A.- Your Honor, it is very difficult for me to answer your question. I don't know what you mean when you say "crimes against international law".
Q.- Well you were supposed to be an international law specialist and I think you would understand what would be a crime against international law, but to make it clear we will put it "contrary to the Hague Convention".
A.- Well an offense contrary to tho Hague Convention can hardly be committed by an individual in occupied territory. Such an offense against the Hague Convention can only be committed by the state or its representatives, it cannot be committed by an individual in occupied territory.

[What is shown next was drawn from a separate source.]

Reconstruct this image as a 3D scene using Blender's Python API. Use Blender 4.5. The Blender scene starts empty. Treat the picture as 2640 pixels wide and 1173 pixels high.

Now that is my view as far as I know and when anyone speaks of an offense against international law you are speaking of white slave traffice, contraband of opium, etc., those are crimes of international law.
Q.- I want it to be clear in my mind that whether you consider a person from one of the occupied territories could be punished by the German courts, military or civil as well, if they were in the Nacht und Nobel procedures, who had not committed a crime designated as such under international law or recognized as such under international law?
A.- I would not designate those crimes that were committed by these Nacht und Nebel prisoners as crimes under international law; is that correct?
A.- No, I would not, but one can do it.
Q.- That leaves my state of mind just where it was before.
A.- Well, Your Honor, I think this would lead us to a very lengthly discussion.
Q.- Not necessarily, but I want to find out whether you think that an occupying power or a belligerent can punish persons in an occupied territory before their courts as was done in this Nacht und Nobel procedure, who had not committed a crime that was recognized by such under international law?